É pena. O que se passa por Espanha nos dias que correm representa, em versão condensada e acelerada, o drama das democracias ocidentais contemporâneas. A erosão, por via da crise económica e da corrupção generalizada, da base de apoio dos partidos tradicionais (PSOE e PP), a importância dos partidos de protesto (Podemos e Ciudadanos) e a consequente atomicidade do espetro partidário obrigam à negociação de coligações ou de alianças complexas. Depois de duas eleições falhadas, está certificado o óbito da alternância entre PSOE e PP na Moncloa. Decorridos mais de nove meses desde as primeiras eleições e três desde as segundas, não há nada parecido com um governo que goze de apoio parlamentar.

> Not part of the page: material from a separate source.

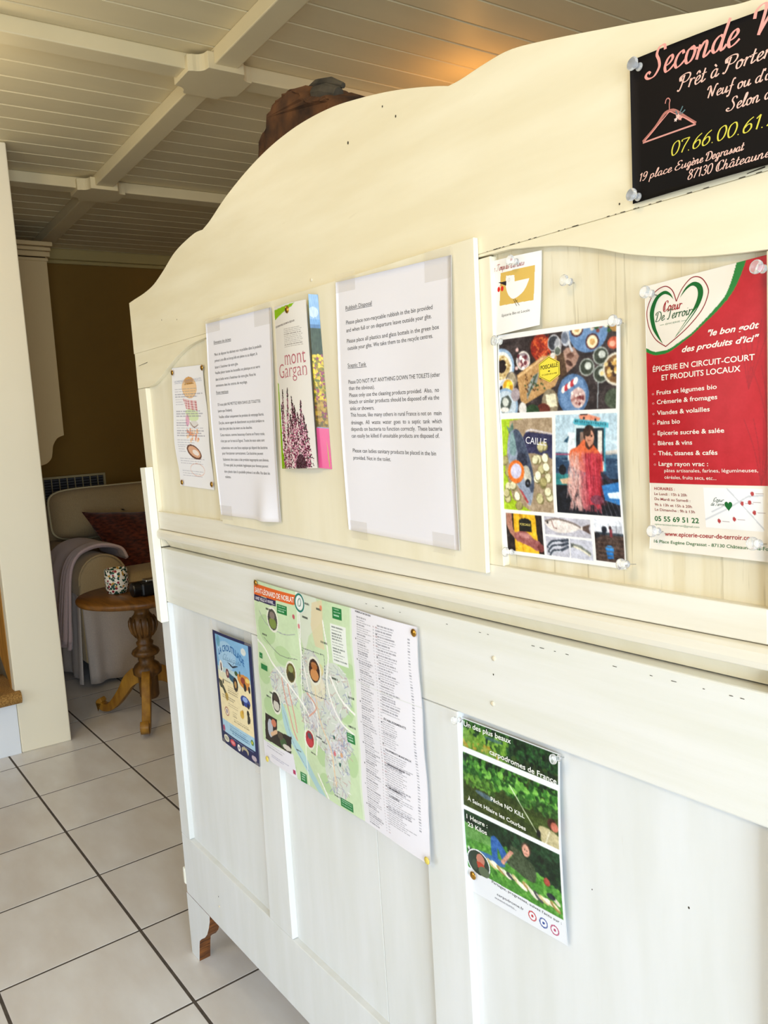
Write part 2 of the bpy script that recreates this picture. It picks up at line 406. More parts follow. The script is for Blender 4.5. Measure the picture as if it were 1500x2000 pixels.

As eleições do passado domingo na Galiza e no País Basco contribuíram sobremaneira para reduzir a já diminuta esperança de vida de Pedro Sánchez como líder do PSOE. Os maus resultados nas eleições autonómicas, somados aos piores resultados de sempre a nível nacional, levaram o baronato do PSOE a vociferar contra a liderança. À cabeça surgiu, em on, Felipe González, acusando Sánchez de lhe ter mentido e de não saber condicionar um novo governo do PP que dependeria da abstenção do PSOE para sobreviver.
Sánchez, para obrigar os contestatários a irem a jogo e para salvar a pele, anunciou um congresso extraordinário para 2 e 4 de dezembro, antecedido de eleições primárias para a liderança em outubro. A inspiração terá sido colhida na prática do Labour, onde Jeremy Corbyn conseguiu ser reeleito pelos simpatizantes contornando a fronda dos deputados e dos barões. Mas o PSOE não é o Labour e o baronato que integrava a comissão executiva nacional do PSOE demitiu-se em massa, e Sánchez viu esta semana partirem metade mais um (17!) do executivo federal dos socialistas. O exercício visava obrigar Sánchez a demitir-se da função de secretário-geral. Mas, convirá repeti-lo, o PSOE não é o Labour e nas últimas 48 horas assistimos a uma exegese bizantina dos estatutos do PSOE, com interpretações para todos os gostos no que respeita às consequências da falta de quórum no seu executivo federal. Por via das dúvidas, Sánchez anunciou ontem uma revisão da sua proposta de calendário eleitoral: eleições primárias a 23 de outubro e congresso a 12 e 13 de novembro. Amanhã reúne o que sobra da comissão executiva federal do PSOE para aprovar o calendário eleitoral – que não deixa muito tempo para a apresentação de candidaturas alternativas, ou de uma candidatura alternativa forte negociada entre os diversos barões e que seria, muito provavelmente, a da líder do PSOE na Andaluzia, Susana Díaz. Sem alternativas viáveis de governo, Filipe vi terá de marcar novas eleições até ao final de outubro.
Sem querer apoucar o talento negocial de António Costa, sempre se dirá em abono de Sánchez que a negociação de uma coligação (ou de um acordo de incidência parlamentar) entre PSOE, Podemos (que chegou a ambicionar ter mais votos do que o PSOE) e Ciudadanos junta gente mais variada no albergue espanhol do que PS, BE e PCP no hostel da Lusitânia.
E, para os mais distraídos, valerá a pena pensar que aquilo que muitos barões do PSOE propõem (o fatiar lento do kebab de um governo minoritário do PP até que se antevejam eleições antecipadas) corresponde, virado do avesso, ao sonho húmido da coligação PàF. O kebab político dos governos minoritários poderá ser um acepipe excelente para políticos ambiciosos, mas não é certo que seja recomendável para a dieta de eleitores e contribuintes.